When David wrote Psalm 12, I think he must have been having a bad hair day. “Bad hair day” is very descriptive of what it so aptly, and briefly, describes. A bad hair day is when nothing seems to go right. Because that is the case, we are thrown into a blue funk. The day David composed the twelfth Psalm was like that. There are people who act ungodly; of that there is no question. And there even may be some people who regularly are ungodly. But just because we might have a bad hair day doesn't mean that all the godly are gone. Most people are neither unusually good nor unusually bad; most of us are usually somewhere in between. It is not good to assume everyone is all bad, but it is not bad to assume no one is all good. If we think everyone is bad, we will fall into a terrible depression, which is what happened often to David. If we think everyone is good, we will either live in a world of illusions or we will become bitterly disappointed on a regular basis. So it is best to strive for objectivity in assessing both others and ourselves, and then we won't be catapulted toward the extremes.
Economist Kenneth Boulding said something profoundly theological and philosophical. "The hatred of evil produces steam, but it easily becomes pathological unless it is moderated and guided by the love of good and by a vision of a feasible alternative to evil. The world may be more threatened by the hatred of evil than by evil itself.... The pursuit of goodness leads into many paths and sometimes into a thicket.... Some things are better than others, and it is better to go up than down on the goodness mountain. And if we abandon the search for the way up, we will be abandoning the potential for which we came into being."
George Orwell, the pessimistic optimist who gave us The Animal Farm and 1984, also gave us a very thoughtful notion. "Saints should always be judged guilty," he said, "till they are proven innocent." I suspect King David would agree with that.

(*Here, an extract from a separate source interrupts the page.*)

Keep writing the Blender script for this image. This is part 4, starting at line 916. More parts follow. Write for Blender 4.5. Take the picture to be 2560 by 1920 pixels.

I guess I'd rather put it this way: Saints should never be judged until they are finally proven innocent or guilty.
Everybody who is a believer in God is a saint. If you don't believe that, look it up in the Bible; it's there, as plain as the mark of Cain on your forehead.
“I will now arise," says the Lord (said David)…. “I will place him in the safety for which he longs. The promises of the Lord are as promises that are pure, silver refined in a furnace on the ground, purified seven times” (Ps. 12:5-6).
If you ever feel you can't trust anyone, trust God. He will then enable you to regain your trust in others. Not everybody is somebody to write home about, but if we trust in God, we can find good even in the worst of us - - - and that’s good.